» INFORMATION SHOWN
--- begin ---
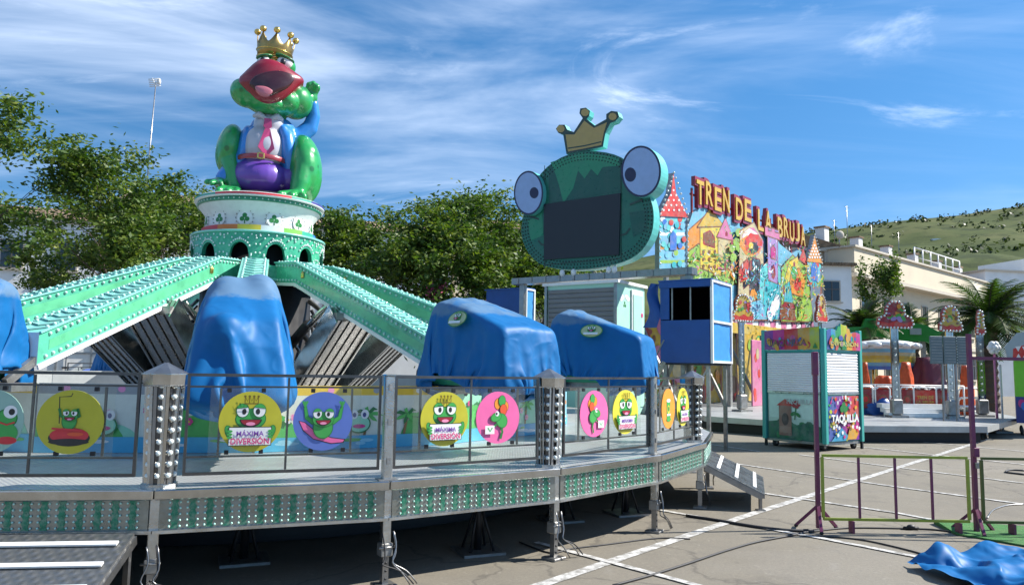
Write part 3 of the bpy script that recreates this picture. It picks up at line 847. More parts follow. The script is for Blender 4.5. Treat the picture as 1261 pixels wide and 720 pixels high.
# ---- painted ring of scenery round the centre
ringt = thing('scenery_ring', 'low ring of painted pond scenery panels around the centre of the frog ride', 'backdrop', (CX, CY, ZD))
RI = 5.2
pw = 2 * RI * math.sin(R(11.25))
pc = dict(sky=paint((0.30, 0.62, 0.74)), cream=paint((0.72, 0.74, 0.62)), grass=paint((0.09, 0.46, 0.10)), dk=paint((0.02, 0.18, 0.05)), water=paint((0.08, 0.42, 0.62)), ye=paint((0.80, 0.52, 0.04)), mint=paint((0.30, 0.68, 0.45)), pk=paint((0.85, 0.30, 0.50)), mg=paint((0.66, 0.03, 0.22)), wh=paint((0.80, 0.80, 0.78)), gy=paint((0.32, 0.34, 0.34)), br=paint((0.28, 0.14, 0.05)), nv=paint((0.05, 0.07, 0.22)), orr=paint((0.8, 0.25, 0.03)))
def ring_panel(seed):
    rn = random.Random(seed); A = Art(step=.0004)
    w, h = pw - .02, .66
    A.mb.box((0, .012, h / 2), (w, .024, h), pc['gy'])
    A.rect(-w / 2, .0, w / 2, h, pc[rn.choice(['cream', 'sky', 'cream', 'mint'])])
    A.rect(-w / 2, h - .10, w / 2, h, pc['ye'] if seed % 3 else pc['gy'])
    for i in range(4): A.ell(-w / 2 + w * (i + .5) / 4, h - .05, .035, .03, pc[rn.choice(['wh', 'pk', 'gy'])])
    def hill(x, top, ww, m):
        A.poly([(max(-w / 2, min(w / 2, x + ww * math.cos(q))), top * math.sin(q)) for q in [math.pi * j / 14 for j in range(15)]], m)
    for i in range(4): hill(rn.uniform(-w / 2, w / 2), rn.uniform(.28, .48), rn.uniform(.2, .5), pc[rn.choice(['grass', 'mint', 'grass', 'dk'])])
    for i in range(3):
        x = rn.uniform(-w / 2 + .2, w / 2 - .2); z = rn.uniform(.30, .46)
        A.stroke([(x, .1), (x + .04, z)], .03, pc['br'])
        for q in range(7):
            t = q * 2 * math.pi / 7
            A.stroke([(x + .04, z), (x + .04 + .10 * math.cos(t), z + .07 * math.sin(t)), (x + .04 + .17 * math.cos(t), z - .02 + .08 * math.sin(t))], [.035, .04, .004], pc['dk' if q % 2 else 'grass'])
    A.rect(-w / 2, 0, w / 2, rn.uniform(.13, .18), pc['water'])
    for i in range(5):
        x = rn.uniform(-w / 2 + .1, w / 2 - .1); A.ell(x, rn.uniform(.05, .13), rn.uniform(.05, .14), .018, pc[rn.choice(['sky', 'grass', 'wh'])])
    for i in range(6):
        x, z = rn.uniform(-w / 2 + .1, w / 2 - .1), rn.uniform(.17, .52); m = pc[rn.choice(['pk', 'mg', 'wh', 'orr', 'pk'])]
        for q in range(5): A.ell(x + .022 * math.cos(q * 1.257), z + .022 * math.sin(q * 1.257), .018, .018, m, n=10)
        A.ell(x, z, .012, .012, pc['ye'], n=8)
    # a grinning pond creature and a lily
    x = rn.uniform(-.4, .4)
    A.ell(x, .26, .13, .10, pc['dk']); A.ell(x, .26, .115, .085, pc['mint'])
    for d in (-1, 1):
        A.ell(x + d * .06, .36, .045, .05, pc['wh']); A.ell(x + d * .055, .355, .02, .025, pc['nv'])
    A.ell(x, .235, .07, .022, pc['mg'])
    return A.mb.mesh('painted_panel')
rpm = [ring_panel(i) for i in range(8)]
for k in range(16):
    q = A0D + 22.5 * (k + .5) + 2; rr = RI * math.cos(R(11.25))
    link('painted_panel', rpm[k % 8], ringt, (rr * math.cos(R(q)), rr * math.sin(R(q)), .004), (0, 0, R(q + 90)))

# ---- centre tower
tower = thing('ride_tower', 'round tiered pedestal with dark arches below a white clover band, carrying the frog statue', 'ride tower', (CX, CY, .075))
tower.scale = (.956, .956, .956)
mb = MB()
mb.lathe([(1.9, ZD), (1.9, 1.05), (1.5, 1.1), (.95, 1.15), (.9, 3.9), (.2, 3.95)], M['black'], 32)
rn = random.Random(4)
for i in range(60):
    q = rn.uniform(0, 6.28); r1 = rn.uniform(1.0, 1.7); z = rn.uniform(1.2, 2.6)
    mb.tube([(r1 * math.cos(q), r1 * math.sin(q), 1.1), (r1 * math.cos(q + .08), r1 * math.sin(q + .08), z), (.95 * math.cos(q + .15), .95 * math.sin(q + .15), z + .35)], rn.choice([.02, .03, .045]), rn.choice([M['steel'], M['chrome'], M['black'], M['galv']]), 6)
for i in range(40):
    q = rn.uniform(0, 6.28); r1 = rn.uniform(1.1, 1.9)
    mb.box((r1 * math.cos(q), r1 * math.sin(q), rn.uniform(1.15, 1.6)), (rn.uniform(.08, .25), rn.uniform(.08, .2), rn.uniform(.06, .3)), rn.choice([M['steel'], M['alu'], M['black'], M['galv']]), rz=q)
mb.build('machinery_core', tower)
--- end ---
» TASK TO CARRY OUT
Omit the pictures and output all of the other material exactly.

» SOLVED EXERCISE
Write part 3 of the bpy script that recreates this picture. It picks up at line 847. More parts follow. The script is for Blender 4.5. Treat the picture as 1261 pixels wide and 720 pixels high.
# ---- painted ring of scenery round the centre
ringt = thing('scenery_ring', 'low ring of painted pond scenery panels around the centre of the frog ride', 'backdrop', (CX, CY, ZD))
RI = 5.2
pw = 2 * RI * math.sin(R(11.25))
pc = dict(sky=paint((0.30, 0.62, 0.74)), cream=paint((0.72, 0.74, 0.62)), grass=paint((0.09, 0.46, 0.10)), dk=paint((0.02, 0.18, 0.05)), water=paint((0.08, 0.42, 0.62)), ye=paint((0.80, 0.52, 0.04)), mint=paint((0.30, 0.68, 0.45)), pk=paint((0.85, 0.30, 0.50)), mg=paint((0.66, 0.03, 0.22)), wh=paint((0.80, 0.80, 0.78)), gy=paint((0.32, 0.34, 0.34)), br=paint((0.28, 0.14, 0.05)), nv=paint((0.05, 0.07, 0.22)), orr=paint((0.8, 0.25, 0.03)))
def ring_panel(seed):
    rn = random.Random(seed); A = Art(step=.0004)
    w, h = pw - .02, .66
    A.mb.box((0, .012, h / 2), (w, .024, h), pc['gy'])
    A.rect(-w / 2, .0, w / 2, h, pc[rn.choice(['cream', 'sky', 'cream', 'mint'])])
    A.rect(-w / 2, h - .10, w / 2, h, pc['ye'] if seed % 3 else pc['gy'])
    for i in range(4): A.ell(-w / 2 + w * (i + .5) / 4, h - .05, .035, .03, pc[rn.choice(['wh', 'pk', 'gy'])])
    def hill(x, top, ww, m):
        A.poly([(max(-w / 2, min(w / 2, x + ww * math.cos(q))), top * math.sin(q)) for q in [math.pi * j / 14 for j in range(15)]], m)
    for i in range(4): hill(rn.uniform(-w / 2, w / 2), rn.uniform(.28, .48), rn.uniform(.2, .5), pc[rn.choice(['grass', 'mint', 'grass', 'dk'])])
    for i in range(3):
        x = rn.uniform(-w / 2 + .2, w / 2 - .2); z = rn.uniform(.30, .46)
        A.stroke([(x, .1), (x + .04, z)], .03, pc['br'])
        for q in range(7):
            t = q * 2 * math.pi / 7
            A.stroke([(x + .04, z), (x + .04 + .10 * math.cos(t), z + .07 * math.sin(t)), (x + .04 + .17 * math.cos(t), z - .02 + .08 * math.sin(t))], [.035, .04, .004], pc['dk' if q % 2 else 'grass'])
    A.rect(-w / 2, 0, w / 2, rn.uniform(.13, .18), pc['water'])
    for i in range(5):
        x = rn.uniform(-w / 2 + .1, w / 2 - .1); A.ell(x, rn.uniform(.05, .13), rn.uniform(.05, .14), .018, pc[rn.choice(['sky', 'grass', 'wh'])])
    for i in range(6):
        x, z = rn.uniform(-w / 2 + .1, w / 2 - .1), rn.uniform(.17, .52); m = pc[rn.choice(['pk', 'mg', 'wh', 'orr', 'pk'])]
        for q in range(5): A.ell(x + .022 * math.cos(q * 1.257), z + .022 * math.sin(q * 1.257), .018, .018, m, n=10)
        A.ell(x, z, .012, .012, pc['ye'], n=8)
    # a grinning pond creature and a lily
    x = rn.uniform(-.4, .4)
    A.ell(x, .26, .13, .10, pc['dk']); A.ell(x, .26, .115, .085, pc['mint'])
    for d in (-1, 1):
        A.ell(x + d * .06, .36, .045, .05, pc['wh']); A.ell(x + d * .055, .355, .02, .025, pc['nv'])
    A.ell(x, .235, .07, .022, pc['mg'])
    return A.mb.mesh('painted_panel')
rpm = [ring_panel(i) for i in range(8)]
for k in range(16):
    q = A0D + 22.5 * (k + .5) + 2; rr = RI * math.cos(R(11.25))
    link('painted_panel', rpm[k % 8], ringt, (rr * math.cos(R(q)), rr * math.sin(R(q)), .004), (0, 0, R(q + 90)))

# ---- centre tower
tower = thing('ride_tower', 'round tiered pedestal with dark arches below a white clover band, carrying the frog statue', 'ride tower', (CX, CY, .075))
tower.scale = (.956, .956, .956)
mb = MB()
mb.lathe([(1.9, ZD), (1.9, 1.05), (1.5, 1.1), (.95, 1.15), (.9, 3.9), (.2, 3.95)], M['black'], 32)
rn = random.Random(4)
for i in range(60):
    q = rn.uniform(0, 6.28); r1 = rn.uniform(1.0, 1.7); z = rn.uniform(1.2, 2.6)
    mb.tube([(r1 * math.cos(q), r1 * math.sin(q), 1.1), (r1 * math.cos(q + .08), r1 * math.sin(q + .08), z), (.95 * math.cos(q + .15), .95 * math.sin(q + .15), z + .35)], rn.choice([.02, .03, .045]), rn.choice([M['steel'], M['chrome'], M['black'], M['galv']]), 6)
for i in range(40):
    q = rn.uniform(0, 6.28); r1 = rn.uniform(1.1, 1.9)
    mb.box((r1 * math.cos(q), r1 * math.sin(q), rn.uniform(1.15, 1.6)), (rn.uniform(.08, .25), rn.uniform(.08, .2), rn.uniform(.06, .3)), rn.choice([M['steel'], M['alu'], M['black'], M['galv']]), rz=q)
mb.build('machinery_core', tower)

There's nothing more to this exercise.